Danach erklangen zwei Sätze von Johannes Brahms, zunächst der zweite Satz Adagio aus seinem Streichquintett Nr. 2 G-Dur op. 111, im Anschluss der vierte Satz Poco allegro aus seinem Streichsextett Nr. 2 G-Dur op. 36. Während das Streichquintett zu den Spätwerken des Komponisten zählt, mit dem er eigentlich – zum Entsetzen seines Verlegers, der ihn dann doch noch zu weiteren Kompositionen überreden konnte – sein Schaffen beenden wollte, gehört das Sextett zu seinen frühen Werken, die ihm neben seinem Deutschen Requiem seinerzeit zum Durchbruch verhalfen.

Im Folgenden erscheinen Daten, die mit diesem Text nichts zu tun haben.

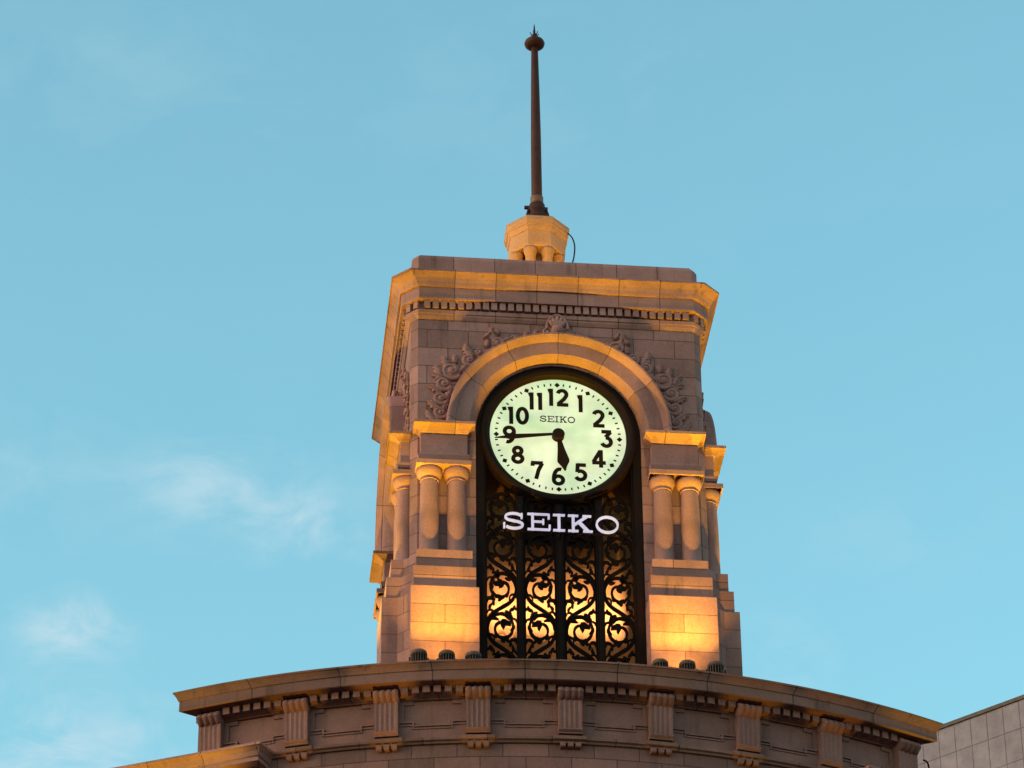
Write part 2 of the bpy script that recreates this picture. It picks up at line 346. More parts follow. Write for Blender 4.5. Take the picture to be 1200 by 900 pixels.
# stepped base, columns and impost of one face; the other faces are turned copies
def cut(poly, xi, ymax):   # dummy hook kept simple: parts are built per pier instead
    return poly
def lower_plan(R, s_, d, xi):
    """plan of one corner group (front-left): projection in front, projection at the side, 45 degree web"""
    return [(-s_, -R), (-xi, -R), (-xi, -2.45), (-2.45, -2.45), (-2.45, -xi), (-R, -xi), (-R, -s_), (-s_-d, -s_), (-s_, -s_-d)]
for k in range(4):
    a = k*pi/2
    rt = lambda P: [(x*cos(a)-y*sin(a), x*sin(a)+y*cos(a)) for x, y in P]
    q = MB(); q.loft([(-6.4, rt(lower_plan(3.06, 2.60, .19, 1.445))), (-3.44, rt(lower_plan(3.06, 2.60, .19, 1.445)))]); q.build('pier', 'pier', T)
    q = MB(); q.loft([(-3.438, rt(lower_plan(2.98, 2.55, .19, 1.49))), (-3.01, rt(lower_plan(2.98, 2.55, .19, 1.49)))]); q.build('plinth', 'corner', T)
    q = MB(); q.loft([(-3.008, rt(lower_plan(2.90, 2.50, .19, 1.54))), (-2.635, rt(lower_plan(2.90, 2.50, .19, 1.54)))]); q.build('plinth', 'corner', T)
    # entablature over the columns: abacus slab, architrave, block, impost moulding
    def ip(R, s_, xi): return [(-s_, -R), (-xi, -R), (-xi, -2.5), (-2.5, -2.5), (-2.5, -xi), (-R, -xi), (-R, -s_), (-s_, -s_)]
    q = MB(); q.loft([(-.895, rt(ip(2.86, 2.50, 1.555))), (-.89, rt(ip(2.885, 2.505, 1.55))), (-.80, rt(ip(2.885, 2.505, 1.55))), (-.795, rt(ip(2.86, 2.49, 1.56)))]); q.build('abacus', 'plain', T)
    q = MB(); q.loft([(-.794, rt(ip(2.76, 2.43, 1.60))), (-.735, rt(ip(2.76, 2.43, 1.60))), (-.735, rt(ip(2.79, 2.46, 1.58))), (-.665, rt(ip(2.81, 2.475, 1.57))), (-.64, rt(ip(2.81, 2.475, 1.57))), (-.625, rt(ip(2.77, 2.44, 1.60))),
             (-.59, rt(ip(2.745, 2.425, 1.61))), (-.195, rt(ip(2.745, 2.425, 1.61)))]); q.build('entablature', 'plain', T)
    q = MB(); q.loft([(-.194, rt(ip(2.77, 2.43, 1.60))), (-.18, rt(ip(2.79, 2.445, 1.59))), (-.15, rt(ip(2.82, 2.46, 1.575))), (-.12, rt(ip(2.87, 2.49, 1.54))), (-.098, rt(ip(2.93, 2.53, 1.505))), (-.095, rt(ip(2.96, 2.552, 1.49))), (-.04, rt(ip(2.96, 2.552, 1.49))), (-.03, rt(ip(2.9, 2.5, 1.53)))]); q.build('impost', 'cornice', T)
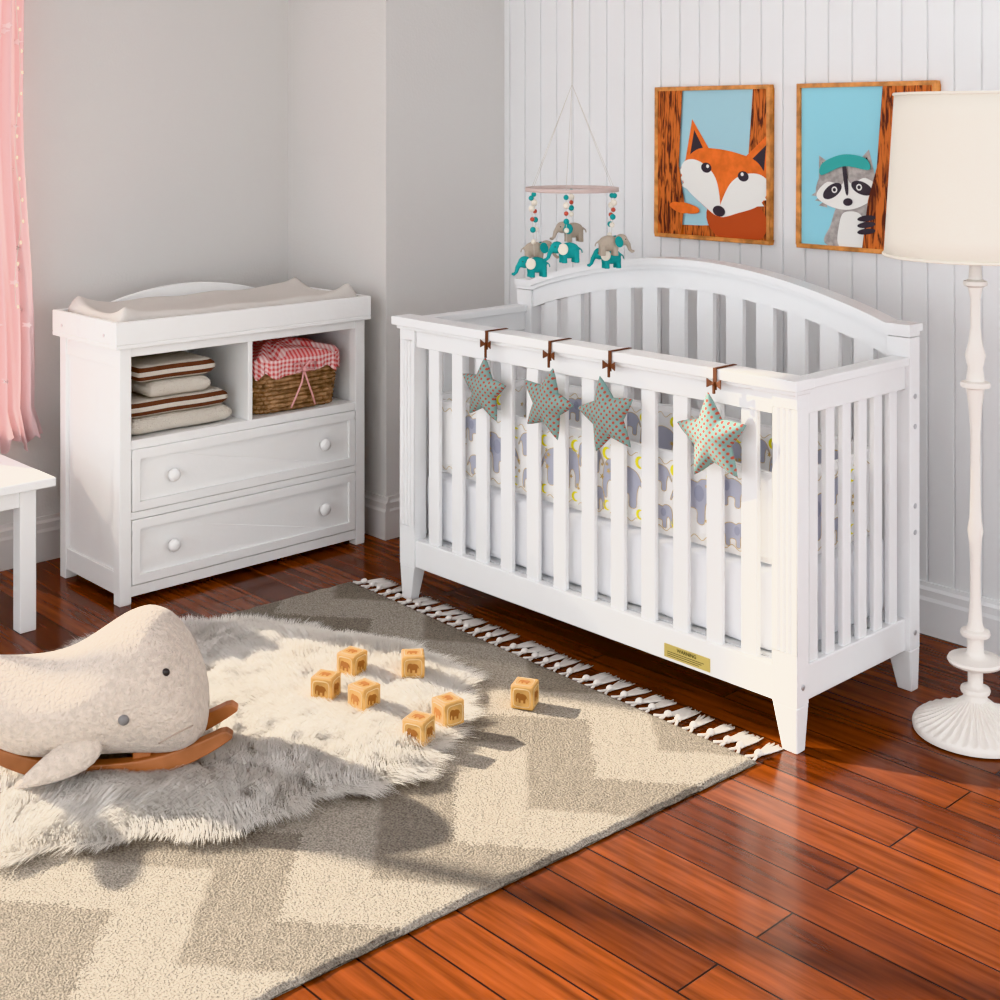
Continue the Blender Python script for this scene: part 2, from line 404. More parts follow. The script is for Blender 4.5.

Entsprechend unterschiedlich sind sie im Charakter.

Das Konzert ging mit dem Kopfsatz aus Robert Schumanns Streichquartett Nr. 3 A-Dur op. 41, das er seinem Freund Felix Mendel-ssohn Bartholdy widmete und das Nicholas Swendson als eines der schönsten Werke Schumanns bezeichnete, und dem Finalsatz mit der Bezeichnung „Tema con Variazoni. Allegretto grazioso, quasi Andantino“ aus dem Streichsextett A-Dur op. 48 von Antonín Dvorák, dem einzigen Streichsextett des Komponisten, das er im selben Jahr komponierte wie seine Slawischen Tänze, was man dem Werk auch anhört, schwungvoll zuende.